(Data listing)
★ ★ ★ ★ ★

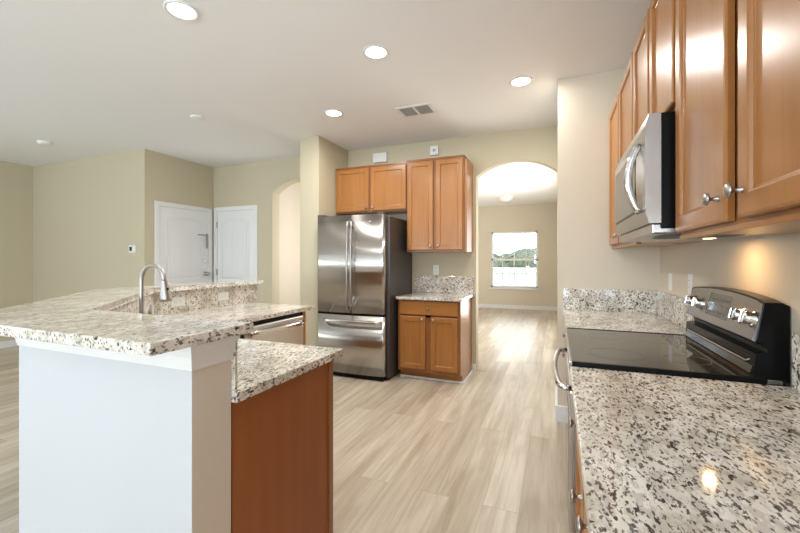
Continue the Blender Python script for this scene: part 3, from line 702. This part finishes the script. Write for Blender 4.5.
bm = new(); lathe(bm, [(.075, 0), (.075, -.01), (.065, -.03), (.045, -.038), (0, -.04)], 28); obj('cover', bm, 'plastic', t)
t = thing('ceiling_sensor', 'flat pale round sensor plate on the ceiling left of the recessed lights', 'ceiling sensor', (-3.38, 2.85, CEIL))
bm = new(); lathe(bm, [(.065, 0), (.065, -.006), (.05, -.012), (0, -.013)], 28); obj('cover', bm, 'ceil', t)
t = thing('flush_ceiling_light', 'small white flush ceiling light in the far room beyond the arch', 'ceiling light', (-1.09, 9.15, CEIL))
bm = new(); lathe(bm, [(.19, 0), (.19, -.02), (.17, -.03)], 32); obj('base', bm, 'white', t)
bm = new(); lathe(bm, [(.165, -.025), (.15, -.06), (.09, -.095), (.02, -.108), (0, -.108)], 32); obj('glass_shade', bm, 'plastic', t)
bm = new(); lathe(bm, [(.012, -.105), (.014, -.115), (.006, -.13), (0, -.132)], 16); obj('finial', bm, 'nickel', t)

# ------------------------------------------------------------------ outside the far window
struct('ground_outside', box(new(), -9, 10.9, -.15, 6, 24, -.05), 'ground')
bm = new(); n_ = 0
for i in range(12):
    x = -5+i*.75; r = random.uniform(.75, 1.05)
    m4 = Matrix.Translation((x, 17.5+random.uniform(-.4, .4), .8+random.uniform(-.1, .2))) @ Matrix.Diagonal((r, r*.8, r*.95, 1))
    bmesh.ops.create_icosphere(bm, subdivisions=4, radius=1, matrix=m4)
for v in bm.verts: v.co += Vector([random.uniform(-.07, .07) for _ in range(3)])
tag(obj('hedge', bm, 'leaf'), 'green hedge beyond the far window', 'hedge')['kind'] = 'stuff'
fe = thing('fence', 'low white fence outside the far window in front of the hedge', 'fence', (-1, 15, -.05))
bm = new()
for i in range(34): box(bm, -4+i*.24, -.015, .1, -4+i*.24+.225, .015, 1.0)
obj('board', bm, 'outdoor', fe); bm = new(); box(bm, -4, -.03, 1.0, 4.16, .03, 1.06); obj('rail', bm, 'outdoor', fe)
for i in range(5): bm = new(); box(bm, -4+i*2-.05, -.05, 0, -4+i*2+.05, .05, 1.12); obj('post', bm, 'outdoor', fe)
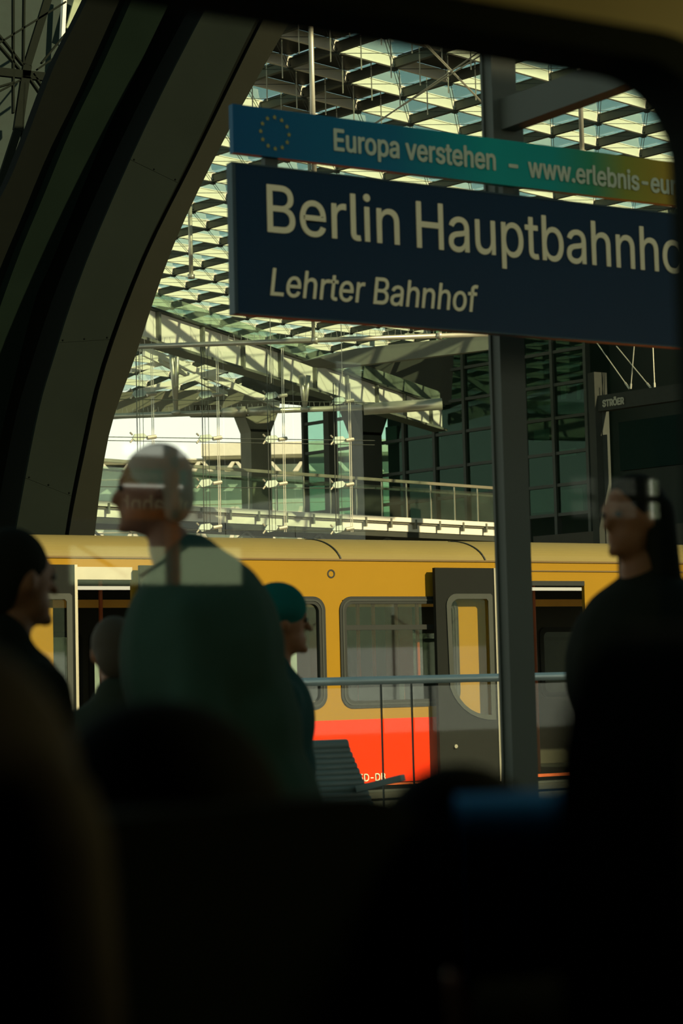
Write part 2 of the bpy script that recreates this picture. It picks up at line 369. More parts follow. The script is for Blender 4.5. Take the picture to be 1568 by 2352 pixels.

★ ★ ★ ★ ★

* [TASK DETAILS] Pick out every line above that holds the word "part" and copy it.

* [ANSWER BELOW]
Continue the Blender Python script for this scene: part 3, from line 702. This part finishes the script. Write for Blender 4.5.
Write part 2 of the bpy script that recreates this picture. It picks up at line 369. More parts follow. The script is for Blender 4.5. Take the picture to be 1568 by 2352 pixels.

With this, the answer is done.